» **DATASET EXTRACT**
▬▬▬▬▬▬▬▬▬▬
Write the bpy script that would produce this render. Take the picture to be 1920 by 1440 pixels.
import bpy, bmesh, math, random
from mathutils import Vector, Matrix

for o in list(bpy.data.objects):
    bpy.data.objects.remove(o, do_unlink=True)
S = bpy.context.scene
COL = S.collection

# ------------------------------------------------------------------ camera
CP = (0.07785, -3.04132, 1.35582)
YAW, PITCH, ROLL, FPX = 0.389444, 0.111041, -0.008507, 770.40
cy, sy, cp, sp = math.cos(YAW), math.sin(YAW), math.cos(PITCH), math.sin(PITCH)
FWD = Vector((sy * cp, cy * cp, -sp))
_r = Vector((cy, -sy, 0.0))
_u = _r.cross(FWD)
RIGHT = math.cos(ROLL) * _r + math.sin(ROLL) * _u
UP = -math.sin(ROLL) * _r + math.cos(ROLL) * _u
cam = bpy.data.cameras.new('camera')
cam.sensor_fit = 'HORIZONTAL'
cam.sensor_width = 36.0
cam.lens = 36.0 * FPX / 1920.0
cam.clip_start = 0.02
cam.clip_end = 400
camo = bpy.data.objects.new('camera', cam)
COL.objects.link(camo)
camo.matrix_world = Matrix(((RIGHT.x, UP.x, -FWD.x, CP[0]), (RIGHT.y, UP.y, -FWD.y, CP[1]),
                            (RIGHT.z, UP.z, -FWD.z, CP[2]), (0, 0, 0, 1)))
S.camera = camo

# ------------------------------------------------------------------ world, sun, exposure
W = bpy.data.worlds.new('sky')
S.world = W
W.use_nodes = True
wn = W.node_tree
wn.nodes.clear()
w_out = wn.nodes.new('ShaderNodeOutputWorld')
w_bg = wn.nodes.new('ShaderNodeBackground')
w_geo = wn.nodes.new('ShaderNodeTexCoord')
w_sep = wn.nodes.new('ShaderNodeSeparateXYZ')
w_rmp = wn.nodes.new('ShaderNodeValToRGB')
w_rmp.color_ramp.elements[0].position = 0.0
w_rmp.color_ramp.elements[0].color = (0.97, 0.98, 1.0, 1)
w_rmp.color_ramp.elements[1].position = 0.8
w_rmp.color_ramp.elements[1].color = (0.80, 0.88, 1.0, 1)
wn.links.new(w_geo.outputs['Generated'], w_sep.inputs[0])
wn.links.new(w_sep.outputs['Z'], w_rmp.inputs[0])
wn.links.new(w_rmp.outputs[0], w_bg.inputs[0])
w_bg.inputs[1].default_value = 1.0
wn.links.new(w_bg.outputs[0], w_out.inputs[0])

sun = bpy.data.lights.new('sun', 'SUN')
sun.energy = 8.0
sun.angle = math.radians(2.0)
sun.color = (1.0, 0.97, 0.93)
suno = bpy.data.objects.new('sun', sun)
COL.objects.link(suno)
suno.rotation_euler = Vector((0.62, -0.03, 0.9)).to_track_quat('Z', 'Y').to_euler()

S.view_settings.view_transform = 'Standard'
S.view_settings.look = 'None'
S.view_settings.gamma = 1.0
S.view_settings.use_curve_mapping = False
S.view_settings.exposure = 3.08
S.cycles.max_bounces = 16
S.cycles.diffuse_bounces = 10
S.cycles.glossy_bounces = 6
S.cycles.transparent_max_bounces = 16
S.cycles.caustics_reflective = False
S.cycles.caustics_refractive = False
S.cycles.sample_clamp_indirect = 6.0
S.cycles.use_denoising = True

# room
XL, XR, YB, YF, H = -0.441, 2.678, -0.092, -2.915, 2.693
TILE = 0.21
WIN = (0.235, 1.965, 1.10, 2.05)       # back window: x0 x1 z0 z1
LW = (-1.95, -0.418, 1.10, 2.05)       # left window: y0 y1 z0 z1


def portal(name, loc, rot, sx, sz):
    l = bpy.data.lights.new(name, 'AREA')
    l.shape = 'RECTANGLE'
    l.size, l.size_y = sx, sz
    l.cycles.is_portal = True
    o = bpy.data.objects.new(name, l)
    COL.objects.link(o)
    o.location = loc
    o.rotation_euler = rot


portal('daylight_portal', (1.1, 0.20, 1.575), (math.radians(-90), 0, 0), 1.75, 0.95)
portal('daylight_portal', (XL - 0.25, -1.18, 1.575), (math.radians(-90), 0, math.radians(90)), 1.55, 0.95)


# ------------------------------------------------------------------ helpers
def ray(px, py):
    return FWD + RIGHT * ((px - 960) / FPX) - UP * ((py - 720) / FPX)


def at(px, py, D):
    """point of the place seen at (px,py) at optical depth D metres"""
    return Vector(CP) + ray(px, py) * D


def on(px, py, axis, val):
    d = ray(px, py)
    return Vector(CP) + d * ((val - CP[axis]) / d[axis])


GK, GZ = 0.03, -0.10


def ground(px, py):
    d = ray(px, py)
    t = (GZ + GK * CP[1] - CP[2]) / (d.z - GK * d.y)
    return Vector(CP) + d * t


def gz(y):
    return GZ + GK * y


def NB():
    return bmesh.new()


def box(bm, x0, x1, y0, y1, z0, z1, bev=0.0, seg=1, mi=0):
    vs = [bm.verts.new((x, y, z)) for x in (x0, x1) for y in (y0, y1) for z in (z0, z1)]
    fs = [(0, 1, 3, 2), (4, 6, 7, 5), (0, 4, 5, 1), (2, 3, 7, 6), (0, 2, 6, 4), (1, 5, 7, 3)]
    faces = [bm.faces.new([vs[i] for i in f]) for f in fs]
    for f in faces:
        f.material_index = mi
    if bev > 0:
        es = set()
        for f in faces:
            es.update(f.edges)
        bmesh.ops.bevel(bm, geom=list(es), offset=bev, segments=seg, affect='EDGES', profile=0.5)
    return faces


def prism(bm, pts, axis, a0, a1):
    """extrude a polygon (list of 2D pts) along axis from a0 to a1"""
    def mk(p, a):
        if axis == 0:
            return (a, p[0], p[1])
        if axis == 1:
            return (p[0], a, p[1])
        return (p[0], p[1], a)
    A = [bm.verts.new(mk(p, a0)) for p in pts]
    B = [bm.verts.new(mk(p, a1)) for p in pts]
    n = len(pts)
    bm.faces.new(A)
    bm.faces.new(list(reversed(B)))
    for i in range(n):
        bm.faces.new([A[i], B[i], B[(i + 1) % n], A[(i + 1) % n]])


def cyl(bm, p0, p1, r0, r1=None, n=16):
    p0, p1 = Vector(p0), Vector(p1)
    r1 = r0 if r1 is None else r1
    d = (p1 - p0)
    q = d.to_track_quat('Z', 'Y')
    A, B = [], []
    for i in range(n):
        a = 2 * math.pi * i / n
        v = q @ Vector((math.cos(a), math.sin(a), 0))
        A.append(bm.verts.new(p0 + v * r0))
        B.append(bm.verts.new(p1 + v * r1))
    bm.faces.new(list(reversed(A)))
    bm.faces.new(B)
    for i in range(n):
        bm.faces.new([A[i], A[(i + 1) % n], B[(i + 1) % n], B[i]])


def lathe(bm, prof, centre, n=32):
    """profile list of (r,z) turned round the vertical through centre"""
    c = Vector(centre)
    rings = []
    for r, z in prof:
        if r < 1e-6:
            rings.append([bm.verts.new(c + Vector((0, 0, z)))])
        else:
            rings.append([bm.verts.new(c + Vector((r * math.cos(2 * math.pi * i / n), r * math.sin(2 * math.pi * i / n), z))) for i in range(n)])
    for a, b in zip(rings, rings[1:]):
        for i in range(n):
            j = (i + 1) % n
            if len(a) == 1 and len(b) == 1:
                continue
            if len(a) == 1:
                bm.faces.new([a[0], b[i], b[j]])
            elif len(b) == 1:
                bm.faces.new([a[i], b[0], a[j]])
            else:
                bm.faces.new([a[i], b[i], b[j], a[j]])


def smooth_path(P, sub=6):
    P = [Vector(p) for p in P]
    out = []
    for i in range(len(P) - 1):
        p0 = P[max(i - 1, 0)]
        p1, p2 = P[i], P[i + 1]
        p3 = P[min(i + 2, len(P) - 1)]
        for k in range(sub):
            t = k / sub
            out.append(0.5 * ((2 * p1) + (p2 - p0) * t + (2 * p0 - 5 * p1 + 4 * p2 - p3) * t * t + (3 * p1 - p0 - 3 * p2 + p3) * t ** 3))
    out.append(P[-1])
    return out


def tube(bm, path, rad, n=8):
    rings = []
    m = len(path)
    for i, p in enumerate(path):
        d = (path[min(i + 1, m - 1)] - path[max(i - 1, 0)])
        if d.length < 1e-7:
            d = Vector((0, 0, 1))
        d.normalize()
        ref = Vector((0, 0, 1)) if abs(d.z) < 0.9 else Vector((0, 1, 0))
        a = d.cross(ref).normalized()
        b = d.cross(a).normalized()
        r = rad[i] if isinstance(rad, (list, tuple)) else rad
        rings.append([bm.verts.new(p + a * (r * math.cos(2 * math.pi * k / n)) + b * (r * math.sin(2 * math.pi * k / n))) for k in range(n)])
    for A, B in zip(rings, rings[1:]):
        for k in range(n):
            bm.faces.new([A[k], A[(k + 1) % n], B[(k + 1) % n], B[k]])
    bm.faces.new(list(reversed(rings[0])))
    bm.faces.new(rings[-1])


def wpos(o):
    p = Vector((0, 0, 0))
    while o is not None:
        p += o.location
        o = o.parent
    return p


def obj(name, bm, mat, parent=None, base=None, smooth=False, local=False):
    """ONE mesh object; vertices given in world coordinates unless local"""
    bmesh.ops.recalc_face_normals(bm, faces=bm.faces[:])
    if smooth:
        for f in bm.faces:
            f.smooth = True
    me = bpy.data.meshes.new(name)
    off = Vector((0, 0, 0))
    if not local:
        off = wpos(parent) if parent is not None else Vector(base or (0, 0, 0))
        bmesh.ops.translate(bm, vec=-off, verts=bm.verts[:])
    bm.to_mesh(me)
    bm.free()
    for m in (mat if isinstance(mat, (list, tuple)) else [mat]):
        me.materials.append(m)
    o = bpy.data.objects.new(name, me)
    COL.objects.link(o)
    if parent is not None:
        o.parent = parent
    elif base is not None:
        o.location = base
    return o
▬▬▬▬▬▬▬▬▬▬
» **PROBLEM STATEMENT**
What you return should be the lines from the start of the data through the line with "from mathutils import Vector, Matrix", quoted exactly and nothing more.

» **WRITTEN SOLUTION**
Write the bpy script that would produce this render. Take the picture to be 1920 by 1440 pixels.
import bpy, bmesh, math, random
from mathutils import Vector, Matrix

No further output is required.